# [TASK REQUIREMENTS]
Each line of the material below should be reproduced exactly.
----------
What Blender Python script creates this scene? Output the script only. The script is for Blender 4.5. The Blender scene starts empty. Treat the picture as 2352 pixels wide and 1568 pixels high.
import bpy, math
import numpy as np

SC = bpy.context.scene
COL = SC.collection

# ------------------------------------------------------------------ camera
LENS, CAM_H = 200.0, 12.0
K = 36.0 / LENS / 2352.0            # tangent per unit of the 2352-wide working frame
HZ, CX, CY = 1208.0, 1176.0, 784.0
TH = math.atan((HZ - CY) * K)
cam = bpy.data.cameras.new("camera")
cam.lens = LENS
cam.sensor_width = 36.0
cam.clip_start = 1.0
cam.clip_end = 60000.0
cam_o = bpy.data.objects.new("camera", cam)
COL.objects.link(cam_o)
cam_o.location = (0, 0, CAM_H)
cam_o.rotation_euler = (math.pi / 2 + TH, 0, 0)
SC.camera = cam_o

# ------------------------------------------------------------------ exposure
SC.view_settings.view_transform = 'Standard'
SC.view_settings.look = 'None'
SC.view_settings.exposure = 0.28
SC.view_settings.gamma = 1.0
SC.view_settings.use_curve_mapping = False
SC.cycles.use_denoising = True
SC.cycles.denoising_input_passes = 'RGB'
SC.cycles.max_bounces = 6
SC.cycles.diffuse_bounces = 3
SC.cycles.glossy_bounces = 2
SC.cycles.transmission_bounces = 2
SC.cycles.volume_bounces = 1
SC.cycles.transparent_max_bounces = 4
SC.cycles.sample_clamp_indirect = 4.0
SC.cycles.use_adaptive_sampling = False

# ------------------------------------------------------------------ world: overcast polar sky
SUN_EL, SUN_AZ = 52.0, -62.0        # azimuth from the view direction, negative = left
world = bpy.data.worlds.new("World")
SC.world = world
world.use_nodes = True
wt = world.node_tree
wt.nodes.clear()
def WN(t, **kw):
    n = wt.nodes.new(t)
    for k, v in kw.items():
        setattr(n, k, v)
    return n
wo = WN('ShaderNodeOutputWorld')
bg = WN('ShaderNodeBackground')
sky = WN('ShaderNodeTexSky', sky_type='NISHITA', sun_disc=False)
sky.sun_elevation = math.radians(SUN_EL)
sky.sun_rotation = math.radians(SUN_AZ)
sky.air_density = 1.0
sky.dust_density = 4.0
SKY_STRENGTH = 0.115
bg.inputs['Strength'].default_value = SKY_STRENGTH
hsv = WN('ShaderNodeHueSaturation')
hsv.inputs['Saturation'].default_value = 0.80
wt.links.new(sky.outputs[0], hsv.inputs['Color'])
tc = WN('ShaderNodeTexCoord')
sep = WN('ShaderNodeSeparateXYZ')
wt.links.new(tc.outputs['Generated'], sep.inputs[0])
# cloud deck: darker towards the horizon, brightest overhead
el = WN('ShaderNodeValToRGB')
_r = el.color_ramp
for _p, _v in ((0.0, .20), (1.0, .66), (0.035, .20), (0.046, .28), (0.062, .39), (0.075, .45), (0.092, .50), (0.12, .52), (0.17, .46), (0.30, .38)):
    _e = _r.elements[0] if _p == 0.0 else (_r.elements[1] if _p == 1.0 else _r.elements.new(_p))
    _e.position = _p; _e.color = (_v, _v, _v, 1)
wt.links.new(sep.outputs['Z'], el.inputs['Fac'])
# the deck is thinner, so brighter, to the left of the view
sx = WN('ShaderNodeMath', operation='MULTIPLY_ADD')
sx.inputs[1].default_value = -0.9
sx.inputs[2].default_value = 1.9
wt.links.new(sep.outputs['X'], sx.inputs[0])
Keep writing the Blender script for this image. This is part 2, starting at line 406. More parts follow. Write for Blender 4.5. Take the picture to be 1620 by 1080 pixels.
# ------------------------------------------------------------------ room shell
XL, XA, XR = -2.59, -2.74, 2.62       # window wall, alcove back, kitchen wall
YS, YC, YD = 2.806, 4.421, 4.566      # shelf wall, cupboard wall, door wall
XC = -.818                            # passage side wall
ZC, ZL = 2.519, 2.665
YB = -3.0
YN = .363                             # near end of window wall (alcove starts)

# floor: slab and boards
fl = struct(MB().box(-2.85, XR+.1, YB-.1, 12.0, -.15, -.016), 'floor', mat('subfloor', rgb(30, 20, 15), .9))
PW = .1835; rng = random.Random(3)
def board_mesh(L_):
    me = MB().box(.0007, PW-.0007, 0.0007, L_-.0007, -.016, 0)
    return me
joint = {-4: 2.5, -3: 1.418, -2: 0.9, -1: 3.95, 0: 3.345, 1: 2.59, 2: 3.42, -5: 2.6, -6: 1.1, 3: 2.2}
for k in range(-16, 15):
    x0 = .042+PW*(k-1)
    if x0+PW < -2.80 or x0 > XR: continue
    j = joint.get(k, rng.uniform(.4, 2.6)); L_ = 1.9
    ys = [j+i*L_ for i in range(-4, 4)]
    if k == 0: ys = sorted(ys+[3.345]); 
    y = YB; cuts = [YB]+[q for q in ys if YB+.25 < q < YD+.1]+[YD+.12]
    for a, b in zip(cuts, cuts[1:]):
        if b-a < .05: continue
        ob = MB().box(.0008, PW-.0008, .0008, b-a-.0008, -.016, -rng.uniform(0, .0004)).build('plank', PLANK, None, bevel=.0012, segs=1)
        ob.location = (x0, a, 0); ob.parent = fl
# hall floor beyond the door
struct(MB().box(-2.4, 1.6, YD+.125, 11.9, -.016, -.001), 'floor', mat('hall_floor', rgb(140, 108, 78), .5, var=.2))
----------
# [CORRECT RESULT]
What Blender Python script creates this scene? Output the script only. The script is for Blender 4.5. The Blender scene starts empty. Treat the picture as 2352 pixels wide and 1568 pixels high.
import bpy, math
import numpy as np

SC = bpy.context.scene
COL = SC.collection

# ------------------------------------------------------------------ camera
LENS, CAM_H = 200.0, 12.0
K = 36.0 / LENS / 2352.0            # tangent per unit of the 2352-wide working frame
HZ, CX, CY = 1208.0, 1176.0, 784.0
TH = math.atan((HZ - CY) * K)
cam = bpy.data.cameras.new("camera")
cam.lens = LENS
cam.sensor_width = 36.0
cam.clip_start = 1.0
cam.clip_end = 60000.0
cam_o = bpy.data.objects.new("camera", cam)
COL.objects.link(cam_o)
cam_o.location = (0, 0, CAM_H)
cam_o.rotation_euler = (math.pi / 2 + TH, 0, 0)
SC.camera = cam_o

# ------------------------------------------------------------------ exposure
SC.view_settings.view_transform = 'Standard'
SC.view_settings.look = 'None'
SC.view_settings.exposure = 0.28
SC.view_settings.gamma = 1.0
SC.view_settings.use_curve_mapping = False
SC.cycles.use_denoising = True
SC.cycles.denoising_input_passes = 'RGB'
SC.cycles.max_bounces = 6
SC.cycles.diffuse_bounces = 3
SC.cycles.glossy_bounces = 2
SC.cycles.transmission_bounces = 2
SC.cycles.volume_bounces = 1
SC.cycles.transparent_max_bounces = 4
SC.cycles.sample_clamp_indirect = 4.0
SC.cycles.use_adaptive_sampling = False

# ------------------------------------------------------------------ world: overcast polar sky
SUN_EL, SUN_AZ = 52.0, -62.0        # azimuth from the view direction, negative = left
world = bpy.data.worlds.new("World")
SC.world = world
world.use_nodes = True
wt = world.node_tree
wt.nodes.clear()
def WN(t, **kw):
    n = wt.nodes.new(t)
    for k, v in kw.items():
        setattr(n, k, v)
    return n
wo = WN('ShaderNodeOutputWorld')
bg = WN('ShaderNodeBackground')
sky = WN('ShaderNodeTexSky', sky_type='NISHITA', sun_disc=False)
sky.sun_elevation = math.radians(SUN_EL)
sky.sun_rotation = math.radians(SUN_AZ)
sky.air_density = 1.0
sky.dust_density = 4.0
SKY_STRENGTH = 0.115
bg.inputs['Strength'].default_value = SKY_STRENGTH
hsv = WN('ShaderNodeHueSaturation')
hsv.inputs['Saturation'].default_value = 0.80
wt.links.new(sky.outputs[0], hsv.inputs['Color'])
tc = WN('ShaderNodeTexCoord')
sep = WN('ShaderNodeSeparateXYZ')
wt.links.new(tc.outputs['Generated'], sep.inputs[0])
# cloud deck: darker towards the horizon, brightest overhead
el = WN('ShaderNodeValToRGB')
_r = el.color_ramp
for _p, _v in ((0.0, .20), (1.0, .66), (0.035, .20), (0.046, .28), (0.062, .39), (0.075, .45), (0.092, .50), (0.12, .52), (0.17, .46), (0.30, .38)):
    _e = _r.elements[0] if _p == 0.0 else (_r.elements[1] if _p == 1.0 else _r.elements.new(_p))
    _e.position = _p; _e.color = (_v, _v, _v, 1)
wt.links.new(sep.outputs['Z'], el.inputs['Fac'])
# the deck is thinner, so brighter, to the left of the view
sx = WN('ShaderNodeMath', operation='MULTIPLY_ADD')
sx.inputs[1].default_value = -0.9
sx.inputs[2].default_value = 1.9
wt.links.new(sep.outputs['X'], sx.inputs[0])
Keep writing the Blender script for this image. This is part 2, starting at line 406. More parts follow. Write for Blender 4.5. Take the picture to be 1620 by 1080 pixels.
# ------------------------------------------------------------------ room shell
XL, XA, XR = -2.59, -2.74, 2.62       # window wall, alcove back, kitchen wall
YS, YC, YD = 2.806, 4.421, 4.566      # shelf wall, cupboard wall, door wall
XC = -.818                            # passage side wall
ZC, ZL = 2.519, 2.665
YB = -3.0
YN = .363                             # near end of window wall (alcove starts)

# floor: slab and boards
fl = struct(MB().box(-2.85, XR+.1, YB-.1, 12.0, -.15, -.016), 'floor', mat('subfloor', rgb(30, 20, 15), .9))
PW = .1835; rng = random.Random(3)
def board_mesh(L_):
    me = MB().box(.0007, PW-.0007, 0.0007, L_-.0007, -.016, 0)
    return me
joint = {-4: 2.5, -3: 1.418, -2: 0.9, -1: 3.95, 0: 3.345, 1: 2.59, 2: 3.42, -5: 2.6, -6: 1.1, 3: 2.2}
for k in range(-16, 15):
    x0 = .042+PW*(k-1)
    if x0+PW < -2.80 or x0 > XR: continue
    j = joint.get(k, rng.uniform(.4, 2.6)); L_ = 1.9
    ys = [j+i*L_ for i in range(-4, 4)]
    if k == 0: ys = sorted(ys+[3.345]); 
    y = YB; cuts = [YB]+[q for q in ys if YB+.25 < q < YD+.1]+[YD+.12]
    for a, b in zip(cuts, cuts[1:]):
        if b-a < .05: continue
        ob = MB().box(.0008, PW-.0008, .0008, b-a-.0008, -.016, -rng.uniform(0, .0004)).build('plank', PLANK, None, bevel=.0012, segs=1)
        ob.location = (x0, a, 0); ob.parent = fl
# hall floor beyond the door
struct(MB().box(-2.4, 1.6, YD+.125, 11.9, -.016, -.001), 'floor', mat('hall_floor', rgb(140, 108, 78), .5, var=.2))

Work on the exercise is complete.